# start of EXERCISE MATERIAL
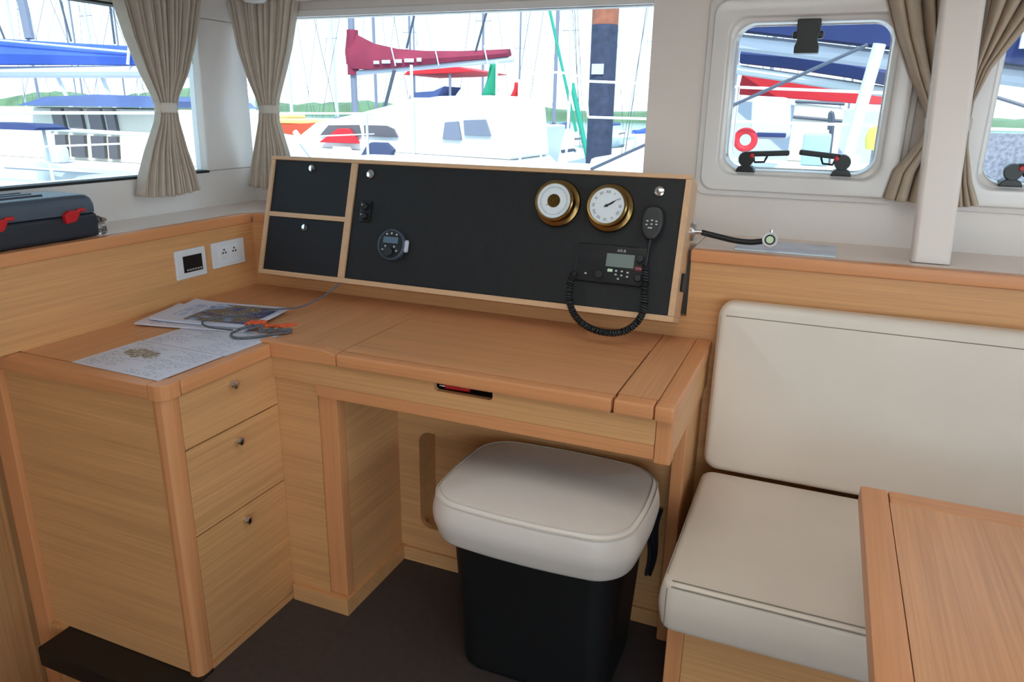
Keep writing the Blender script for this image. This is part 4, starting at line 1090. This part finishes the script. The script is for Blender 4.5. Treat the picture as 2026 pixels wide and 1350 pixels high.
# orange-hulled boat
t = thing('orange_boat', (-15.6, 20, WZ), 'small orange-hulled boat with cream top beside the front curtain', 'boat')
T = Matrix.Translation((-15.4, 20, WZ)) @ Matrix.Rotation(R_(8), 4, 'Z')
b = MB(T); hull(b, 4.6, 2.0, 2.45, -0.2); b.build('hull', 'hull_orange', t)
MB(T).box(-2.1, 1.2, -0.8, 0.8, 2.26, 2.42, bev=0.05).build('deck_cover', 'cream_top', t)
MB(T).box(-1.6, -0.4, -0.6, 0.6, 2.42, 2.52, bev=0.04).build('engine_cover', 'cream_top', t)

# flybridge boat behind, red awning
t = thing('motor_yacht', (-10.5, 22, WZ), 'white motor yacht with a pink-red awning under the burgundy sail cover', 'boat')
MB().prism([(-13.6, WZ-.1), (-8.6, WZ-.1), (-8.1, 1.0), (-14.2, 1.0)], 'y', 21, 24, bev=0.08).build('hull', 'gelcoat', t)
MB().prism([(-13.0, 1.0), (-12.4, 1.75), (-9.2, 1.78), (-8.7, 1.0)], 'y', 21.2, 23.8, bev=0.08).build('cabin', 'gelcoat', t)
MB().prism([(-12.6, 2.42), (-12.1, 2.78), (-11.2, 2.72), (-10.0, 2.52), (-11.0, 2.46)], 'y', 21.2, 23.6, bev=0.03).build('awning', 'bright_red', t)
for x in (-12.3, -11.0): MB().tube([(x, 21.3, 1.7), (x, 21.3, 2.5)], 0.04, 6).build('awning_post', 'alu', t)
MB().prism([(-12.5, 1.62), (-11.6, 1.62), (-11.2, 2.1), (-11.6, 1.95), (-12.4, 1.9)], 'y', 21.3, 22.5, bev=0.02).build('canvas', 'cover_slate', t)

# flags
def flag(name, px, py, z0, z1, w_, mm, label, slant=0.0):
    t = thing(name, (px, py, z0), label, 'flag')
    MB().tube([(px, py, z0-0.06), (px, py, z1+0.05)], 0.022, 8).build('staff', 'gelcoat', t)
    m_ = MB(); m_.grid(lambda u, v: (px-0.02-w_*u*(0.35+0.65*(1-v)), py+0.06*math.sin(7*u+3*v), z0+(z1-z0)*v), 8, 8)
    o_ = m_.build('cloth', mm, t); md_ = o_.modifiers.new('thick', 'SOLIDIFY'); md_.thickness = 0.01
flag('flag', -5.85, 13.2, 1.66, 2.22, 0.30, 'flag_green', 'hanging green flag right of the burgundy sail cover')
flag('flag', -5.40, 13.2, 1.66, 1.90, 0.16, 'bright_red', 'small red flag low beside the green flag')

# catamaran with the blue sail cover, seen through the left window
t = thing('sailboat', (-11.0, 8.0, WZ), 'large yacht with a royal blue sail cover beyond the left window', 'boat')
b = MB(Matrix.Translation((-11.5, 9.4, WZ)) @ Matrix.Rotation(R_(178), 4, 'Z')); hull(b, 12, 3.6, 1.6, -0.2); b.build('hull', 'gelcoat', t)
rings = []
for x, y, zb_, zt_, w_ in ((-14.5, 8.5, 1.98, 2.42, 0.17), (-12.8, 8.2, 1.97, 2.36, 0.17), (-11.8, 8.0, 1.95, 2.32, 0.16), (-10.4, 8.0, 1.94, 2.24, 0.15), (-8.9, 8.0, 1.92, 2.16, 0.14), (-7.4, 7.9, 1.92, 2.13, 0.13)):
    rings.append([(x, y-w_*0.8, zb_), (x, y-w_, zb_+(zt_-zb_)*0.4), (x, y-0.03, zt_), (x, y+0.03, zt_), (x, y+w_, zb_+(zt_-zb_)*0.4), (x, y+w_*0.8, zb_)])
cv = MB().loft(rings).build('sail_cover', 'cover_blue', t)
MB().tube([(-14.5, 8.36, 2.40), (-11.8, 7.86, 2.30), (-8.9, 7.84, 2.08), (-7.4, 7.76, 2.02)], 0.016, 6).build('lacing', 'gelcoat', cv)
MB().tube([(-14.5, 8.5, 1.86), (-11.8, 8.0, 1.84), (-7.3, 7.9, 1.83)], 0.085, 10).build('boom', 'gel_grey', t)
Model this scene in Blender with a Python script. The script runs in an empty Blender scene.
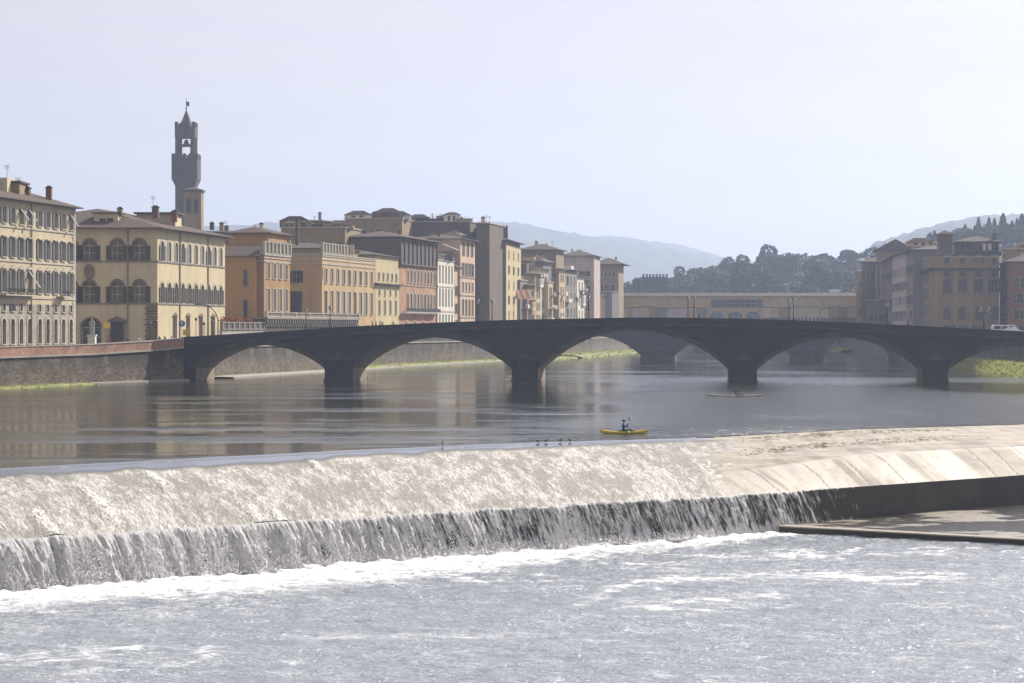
# end of EXERCISE MATERIAL
INSTRUCTIONS TO FOLLOW —
Omit the pictures. Transcribe every record exactly.

WRITTEN RESPONSE —
Keep writing the Blender script for this image. This is part 4, starting at line 1090. This part finishes the script. The script is for Blender 4.5. Treat the picture as 2026 pixels wide and 1350 pixels high.
# orange-hulled boat
t = thing('orange_boat', (-15.6, 20, WZ), 'small orange-hulled boat with cream top beside the front curtain', 'boat')
T = Matrix.Translation((-15.4, 20, WZ)) @ Matrix.Rotation(R_(8), 4, 'Z')
b = MB(T); hull(b, 4.6, 2.0, 2.45, -0.2); b.build('hull', 'hull_orange', t)
MB(T).box(-2.1, 1.2, -0.8, 0.8, 2.26, 2.42, bev=0.05).build('deck_cover', 'cream_top', t)
MB(T).box(-1.6, -0.4, -0.6, 0.6, 2.42, 2.52, bev=0.04).build('engine_cover', 'cream_top', t)

# flybridge boat behind, red awning
t = thing('motor_yacht', (-10.5, 22, WZ), 'white motor yacht with a pink-red awning under the burgundy sail cover', 'boat')
MB().prism([(-13.6, WZ-.1), (-8.6, WZ-.1), (-8.1, 1.0), (-14.2, 1.0)], 'y', 21, 24, bev=0.08).build('hull', 'gelcoat', t)
MB().prism([(-13.0, 1.0), (-12.4, 1.75), (-9.2, 1.78), (-8.7, 1.0)], 'y', 21.2, 23.8, bev=0.08).build('cabin', 'gelcoat', t)
MB().prism([(-12.6, 2.42), (-12.1, 2.78), (-11.2, 2.72), (-10.0, 2.52), (-11.0, 2.46)], 'y', 21.2, 23.6, bev=0.03).build('awning', 'bright_red', t)
for x in (-12.3, -11.0): MB().tube([(x, 21.3, 1.7), (x, 21.3, 2.5)], 0.04, 6).build('awning_post', 'alu', t)
MB().prism([(-12.5, 1.62), (-11.6, 1.62), (-11.2, 2.1), (-11.6, 1.95), (-12.4, 1.9)], 'y', 21.3, 22.5, bev=0.02).build('canvas', 'cover_slate', t)

# flags
def flag(name, px, py, z0, z1, w_, mm, label, slant=0.0):
    t = thing(name, (px, py, z0), label, 'flag')
    MB().tube([(px, py, z0-0.06), (px, py, z1+0.05)], 0.022, 8).build('staff', 'gelcoat', t)
    m_ = MB(); m_.grid(lambda u, v: (px-0.02-w_*u*(0.35+0.65*(1-v)), py+0.06*math.sin(7*u+3*v), z0+(z1-z0)*v), 8, 8)
    o_ = m_.build('cloth', mm, t); md_ = o_.modifiers.new('thick', 'SOLIDIFY'); md_.thickness = 0.01
flag('flag', -5.85, 13.2, 1.66, 2.22, 0.30, 'flag_green', 'hanging green flag right of the burgundy sail cover')
flag('flag', -5.40, 13.2, 1.66, 1.90, 0.16, 'bright_red', 'small red flag low beside the green flag')

# catamaran with the blue sail cover, seen through the left window
t = thing('sailboat', (-11.0, 8.0, WZ), 'large yacht with a royal blue sail cover beyond the left window', 'boat')
b = MB(Matrix.Translation((-11.5, 9.4, WZ)) @ Matrix.Rotation(R_(178), 4, 'Z')); hull(b, 12, 3.6, 1.6, -0.2); b.build('hull', 'gelcoat', t)
rings = []
for x, y, zb_, zt_, w_ in ((-14.5, 8.5, 1.98, 2.42, 0.17), (-12.8, 8.2, 1.97, 2.36, 0.17), (-11.8, 8.0, 1.95, 2.32, 0.16), (-10.4, 8.0, 1.94, 2.24, 0.15), (-8.9, 8.0, 1.92, 2.16, 0.14), (-7.4, 7.9, 1.92, 2.13, 0.13)):
    rings.append([(x, y-w_*0.8, zb_), (x, y-w_, zb_+(zt_-zb_)*0.4), (x, y-0.03, zt_), (x, y+0.03, zt_), (x, y+w_, zb_+(zt_-zb_)*0.4), (x, y+w_*0.8, zb_)])
cv = MB().loft(rings).build('sail_cover', 'cover_blue', t)
MB().tube([(-14.5, 8.36, 2.40), (-11.8, 7.86, 2.30), (-8.9, 7.84, 2.08), (-7.4, 7.76, 2.02)], 0.016, 6).build('lacing', 'gelcoat', cv)
MB().tube([(-14.5, 8.5, 1.86), (-11.8, 8.0, 1.84), (-7.3, 7.9, 1.83)], 0.085, 10).build('boom', 'gel_grey', t)
Model this scene in Blender with a Python script. The script runs in an empty Blender scene.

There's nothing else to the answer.